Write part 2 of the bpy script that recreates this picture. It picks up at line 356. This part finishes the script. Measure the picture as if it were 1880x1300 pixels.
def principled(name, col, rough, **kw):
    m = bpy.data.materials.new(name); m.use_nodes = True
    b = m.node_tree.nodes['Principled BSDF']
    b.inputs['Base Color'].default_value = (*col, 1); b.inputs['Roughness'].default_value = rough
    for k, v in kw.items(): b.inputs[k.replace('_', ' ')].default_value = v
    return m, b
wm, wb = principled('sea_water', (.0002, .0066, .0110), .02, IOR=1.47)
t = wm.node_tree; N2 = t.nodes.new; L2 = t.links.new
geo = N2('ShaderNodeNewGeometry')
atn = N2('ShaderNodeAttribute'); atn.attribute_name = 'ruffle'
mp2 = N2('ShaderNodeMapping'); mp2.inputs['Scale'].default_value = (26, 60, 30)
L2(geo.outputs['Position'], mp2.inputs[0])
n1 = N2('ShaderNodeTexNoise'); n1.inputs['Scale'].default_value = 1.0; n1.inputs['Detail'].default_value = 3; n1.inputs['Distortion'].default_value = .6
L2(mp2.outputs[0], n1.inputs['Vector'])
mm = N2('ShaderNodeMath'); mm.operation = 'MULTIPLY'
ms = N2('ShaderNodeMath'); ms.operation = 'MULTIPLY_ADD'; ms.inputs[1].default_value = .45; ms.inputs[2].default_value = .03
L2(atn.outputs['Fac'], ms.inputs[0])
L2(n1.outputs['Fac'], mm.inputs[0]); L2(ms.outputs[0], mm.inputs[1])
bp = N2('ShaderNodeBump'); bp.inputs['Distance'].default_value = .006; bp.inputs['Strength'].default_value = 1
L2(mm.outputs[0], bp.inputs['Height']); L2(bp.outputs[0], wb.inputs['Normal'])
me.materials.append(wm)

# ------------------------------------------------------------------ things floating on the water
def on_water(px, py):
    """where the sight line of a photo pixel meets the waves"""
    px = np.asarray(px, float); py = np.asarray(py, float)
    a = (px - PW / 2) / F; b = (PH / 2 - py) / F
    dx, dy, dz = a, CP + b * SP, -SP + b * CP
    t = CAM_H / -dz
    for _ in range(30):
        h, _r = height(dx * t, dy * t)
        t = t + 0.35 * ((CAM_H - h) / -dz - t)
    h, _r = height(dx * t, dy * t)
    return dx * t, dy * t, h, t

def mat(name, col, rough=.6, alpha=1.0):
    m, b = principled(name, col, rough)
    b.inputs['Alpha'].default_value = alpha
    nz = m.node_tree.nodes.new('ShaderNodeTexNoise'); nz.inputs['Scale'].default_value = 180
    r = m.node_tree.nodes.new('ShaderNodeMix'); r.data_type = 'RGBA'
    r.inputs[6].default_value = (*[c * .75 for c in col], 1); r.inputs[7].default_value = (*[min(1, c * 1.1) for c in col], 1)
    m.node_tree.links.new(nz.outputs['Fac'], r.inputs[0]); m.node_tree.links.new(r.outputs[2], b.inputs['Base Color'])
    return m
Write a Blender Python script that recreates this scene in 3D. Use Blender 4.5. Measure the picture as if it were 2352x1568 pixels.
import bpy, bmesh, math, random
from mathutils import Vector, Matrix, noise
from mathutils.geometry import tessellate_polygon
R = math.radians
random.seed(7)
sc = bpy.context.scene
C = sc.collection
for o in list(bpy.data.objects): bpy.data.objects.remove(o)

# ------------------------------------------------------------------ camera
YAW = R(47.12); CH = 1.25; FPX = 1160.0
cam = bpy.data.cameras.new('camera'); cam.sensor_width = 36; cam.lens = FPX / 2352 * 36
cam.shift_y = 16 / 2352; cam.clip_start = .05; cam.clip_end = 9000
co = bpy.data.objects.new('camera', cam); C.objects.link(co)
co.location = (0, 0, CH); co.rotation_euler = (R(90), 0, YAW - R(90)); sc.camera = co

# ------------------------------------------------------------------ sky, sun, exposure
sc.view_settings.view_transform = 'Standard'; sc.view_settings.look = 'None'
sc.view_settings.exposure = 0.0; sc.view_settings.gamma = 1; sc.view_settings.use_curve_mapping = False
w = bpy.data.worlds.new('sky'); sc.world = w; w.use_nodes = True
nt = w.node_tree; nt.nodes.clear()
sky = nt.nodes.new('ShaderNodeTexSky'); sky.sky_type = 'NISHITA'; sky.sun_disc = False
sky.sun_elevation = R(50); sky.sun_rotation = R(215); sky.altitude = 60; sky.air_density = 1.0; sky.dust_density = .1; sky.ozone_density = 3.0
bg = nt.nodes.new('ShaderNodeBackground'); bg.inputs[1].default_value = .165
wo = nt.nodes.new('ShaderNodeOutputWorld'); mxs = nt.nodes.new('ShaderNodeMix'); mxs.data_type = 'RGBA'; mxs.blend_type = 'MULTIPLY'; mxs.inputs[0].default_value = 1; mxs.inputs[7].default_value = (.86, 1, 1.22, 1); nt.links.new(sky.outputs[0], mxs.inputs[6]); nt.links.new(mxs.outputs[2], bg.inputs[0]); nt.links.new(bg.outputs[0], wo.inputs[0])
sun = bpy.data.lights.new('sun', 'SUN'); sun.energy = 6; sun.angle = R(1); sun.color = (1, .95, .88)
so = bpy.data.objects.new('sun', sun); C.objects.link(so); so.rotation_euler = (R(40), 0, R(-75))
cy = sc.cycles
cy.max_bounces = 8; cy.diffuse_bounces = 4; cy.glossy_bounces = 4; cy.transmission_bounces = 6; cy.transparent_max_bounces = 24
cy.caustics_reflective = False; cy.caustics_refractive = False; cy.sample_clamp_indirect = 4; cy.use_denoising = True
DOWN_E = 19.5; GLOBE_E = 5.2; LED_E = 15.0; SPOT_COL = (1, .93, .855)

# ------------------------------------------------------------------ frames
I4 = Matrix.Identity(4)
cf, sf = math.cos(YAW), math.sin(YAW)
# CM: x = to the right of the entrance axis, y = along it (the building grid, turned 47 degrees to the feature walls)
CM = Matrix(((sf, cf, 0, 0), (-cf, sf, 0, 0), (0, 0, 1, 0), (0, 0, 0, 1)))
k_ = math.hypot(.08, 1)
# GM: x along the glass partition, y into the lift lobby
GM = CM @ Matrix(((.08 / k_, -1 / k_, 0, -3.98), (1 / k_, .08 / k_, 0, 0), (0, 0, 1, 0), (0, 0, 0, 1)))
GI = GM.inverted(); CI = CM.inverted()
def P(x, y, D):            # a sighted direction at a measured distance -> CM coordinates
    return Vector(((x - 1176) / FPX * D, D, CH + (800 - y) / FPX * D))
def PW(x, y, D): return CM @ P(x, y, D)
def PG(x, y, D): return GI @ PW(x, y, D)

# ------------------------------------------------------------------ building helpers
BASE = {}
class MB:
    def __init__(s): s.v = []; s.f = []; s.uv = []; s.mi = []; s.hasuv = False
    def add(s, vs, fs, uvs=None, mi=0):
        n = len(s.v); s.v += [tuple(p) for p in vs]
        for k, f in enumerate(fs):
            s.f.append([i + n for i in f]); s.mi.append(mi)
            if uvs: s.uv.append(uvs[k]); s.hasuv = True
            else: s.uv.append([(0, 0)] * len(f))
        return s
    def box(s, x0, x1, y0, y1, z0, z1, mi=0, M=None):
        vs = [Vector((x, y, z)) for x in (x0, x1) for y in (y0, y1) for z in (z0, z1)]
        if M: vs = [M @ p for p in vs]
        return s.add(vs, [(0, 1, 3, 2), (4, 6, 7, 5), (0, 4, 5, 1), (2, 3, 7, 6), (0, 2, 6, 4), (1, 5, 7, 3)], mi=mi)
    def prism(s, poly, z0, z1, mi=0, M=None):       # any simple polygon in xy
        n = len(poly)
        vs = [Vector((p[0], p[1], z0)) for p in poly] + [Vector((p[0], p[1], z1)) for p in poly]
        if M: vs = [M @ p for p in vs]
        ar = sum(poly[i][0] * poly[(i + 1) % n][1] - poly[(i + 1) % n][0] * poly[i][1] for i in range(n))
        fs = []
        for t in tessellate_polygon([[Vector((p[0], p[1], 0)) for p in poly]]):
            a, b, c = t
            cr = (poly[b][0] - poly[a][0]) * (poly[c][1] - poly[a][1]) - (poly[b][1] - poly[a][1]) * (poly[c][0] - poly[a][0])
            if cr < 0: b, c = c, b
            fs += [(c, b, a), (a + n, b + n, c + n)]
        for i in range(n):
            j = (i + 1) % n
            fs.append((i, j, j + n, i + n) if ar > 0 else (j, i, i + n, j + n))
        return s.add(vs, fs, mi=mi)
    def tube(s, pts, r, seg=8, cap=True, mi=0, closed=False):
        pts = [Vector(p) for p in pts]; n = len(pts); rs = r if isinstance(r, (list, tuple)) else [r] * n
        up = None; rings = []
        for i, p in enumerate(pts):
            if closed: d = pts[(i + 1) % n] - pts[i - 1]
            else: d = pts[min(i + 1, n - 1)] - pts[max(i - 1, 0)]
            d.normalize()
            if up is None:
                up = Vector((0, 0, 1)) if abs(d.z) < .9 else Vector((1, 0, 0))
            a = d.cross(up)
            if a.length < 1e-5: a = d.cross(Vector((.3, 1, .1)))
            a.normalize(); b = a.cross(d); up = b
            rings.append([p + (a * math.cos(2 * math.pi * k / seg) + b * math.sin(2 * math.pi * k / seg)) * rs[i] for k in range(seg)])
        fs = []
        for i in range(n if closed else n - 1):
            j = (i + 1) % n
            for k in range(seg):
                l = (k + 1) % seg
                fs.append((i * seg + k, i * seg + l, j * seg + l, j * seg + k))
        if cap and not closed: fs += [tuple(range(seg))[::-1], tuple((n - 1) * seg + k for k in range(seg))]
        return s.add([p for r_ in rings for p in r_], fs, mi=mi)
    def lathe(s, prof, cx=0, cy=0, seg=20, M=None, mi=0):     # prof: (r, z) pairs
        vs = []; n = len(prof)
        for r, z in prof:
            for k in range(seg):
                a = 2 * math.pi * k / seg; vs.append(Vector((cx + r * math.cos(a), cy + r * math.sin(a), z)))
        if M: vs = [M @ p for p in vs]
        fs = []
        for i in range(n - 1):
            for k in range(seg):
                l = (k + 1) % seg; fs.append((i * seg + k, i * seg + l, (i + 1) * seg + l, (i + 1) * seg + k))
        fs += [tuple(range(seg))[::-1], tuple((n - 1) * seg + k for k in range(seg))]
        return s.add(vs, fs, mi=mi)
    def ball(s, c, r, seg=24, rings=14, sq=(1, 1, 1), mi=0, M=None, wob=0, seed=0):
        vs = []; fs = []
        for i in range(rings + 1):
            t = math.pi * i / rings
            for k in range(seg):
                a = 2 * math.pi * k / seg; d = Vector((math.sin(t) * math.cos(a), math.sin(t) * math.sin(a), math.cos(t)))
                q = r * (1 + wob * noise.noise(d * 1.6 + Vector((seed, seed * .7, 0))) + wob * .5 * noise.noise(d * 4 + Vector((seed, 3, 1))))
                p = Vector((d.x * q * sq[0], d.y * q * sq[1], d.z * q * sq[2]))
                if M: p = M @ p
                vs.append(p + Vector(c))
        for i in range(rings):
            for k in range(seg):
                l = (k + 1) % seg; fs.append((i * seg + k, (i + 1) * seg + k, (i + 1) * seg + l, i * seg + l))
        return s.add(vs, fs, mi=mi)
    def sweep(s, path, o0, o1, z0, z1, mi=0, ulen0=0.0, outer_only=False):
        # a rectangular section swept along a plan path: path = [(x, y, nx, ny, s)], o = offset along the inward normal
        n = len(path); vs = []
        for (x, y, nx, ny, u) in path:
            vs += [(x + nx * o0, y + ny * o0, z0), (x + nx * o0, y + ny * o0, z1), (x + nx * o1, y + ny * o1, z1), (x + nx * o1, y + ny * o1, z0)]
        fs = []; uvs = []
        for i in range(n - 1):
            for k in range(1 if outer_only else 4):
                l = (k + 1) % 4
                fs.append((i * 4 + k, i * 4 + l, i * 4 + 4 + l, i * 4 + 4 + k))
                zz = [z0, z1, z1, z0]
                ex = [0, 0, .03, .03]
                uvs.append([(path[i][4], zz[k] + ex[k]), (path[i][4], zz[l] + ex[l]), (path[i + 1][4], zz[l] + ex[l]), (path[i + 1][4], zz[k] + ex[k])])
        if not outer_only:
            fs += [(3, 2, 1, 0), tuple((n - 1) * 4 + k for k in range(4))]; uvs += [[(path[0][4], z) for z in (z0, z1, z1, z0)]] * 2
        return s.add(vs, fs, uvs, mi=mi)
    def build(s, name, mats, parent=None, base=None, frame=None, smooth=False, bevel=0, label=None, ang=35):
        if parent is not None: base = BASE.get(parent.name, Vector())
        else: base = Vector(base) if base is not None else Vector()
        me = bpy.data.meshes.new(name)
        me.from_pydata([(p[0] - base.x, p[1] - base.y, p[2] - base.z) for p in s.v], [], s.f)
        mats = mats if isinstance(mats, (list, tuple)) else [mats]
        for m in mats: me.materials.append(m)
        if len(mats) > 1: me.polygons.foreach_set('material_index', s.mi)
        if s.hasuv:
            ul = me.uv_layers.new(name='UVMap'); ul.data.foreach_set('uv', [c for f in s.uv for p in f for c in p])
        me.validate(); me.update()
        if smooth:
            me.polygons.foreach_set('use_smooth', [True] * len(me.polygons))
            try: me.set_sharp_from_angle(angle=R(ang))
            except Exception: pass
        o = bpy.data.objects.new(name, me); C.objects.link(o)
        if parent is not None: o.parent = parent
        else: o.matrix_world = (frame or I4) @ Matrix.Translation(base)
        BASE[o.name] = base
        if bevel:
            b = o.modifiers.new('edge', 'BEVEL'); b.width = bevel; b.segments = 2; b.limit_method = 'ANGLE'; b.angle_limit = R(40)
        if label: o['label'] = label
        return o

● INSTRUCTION
All lines in the listing above from the line containing "Write a Blender" to the line containing "co.location = (0, 0, CH);", inclusive, should be retyped exactly; no other lines should appear.

● RESULT FOR THIS EXERCISE
Write a Blender Python script that recreates this scene in 3D. Use Blender 4.5. Measure the picture as if it were 2352x1568 pixels.
import bpy, bmesh, math, random
from mathutils import Vector, Matrix, noise
from mathutils.geometry import tessellate_polygon
R = math.radians
random.seed(7)
sc = bpy.context.scene
C = sc.collection
for o in list(bpy.data.objects): bpy.data.objects.remove(o)

# ------------------------------------------------------------------ camera
YAW = R(47.12); CH = 1.25; FPX = 1160.0
cam = bpy.data.cameras.new('camera'); cam.sensor_width = 36; cam.lens = FPX / 2352 * 36
cam.shift_y = 16 / 2352; cam.clip_start = .05; cam.clip_end = 9000
co = bpy.data.objects.new('camera', cam); C.objects.link(co)
co.location = (0, 0, CH); co.rotation_euler = (R(90), 0, YAW - R(90)); sc.camera = co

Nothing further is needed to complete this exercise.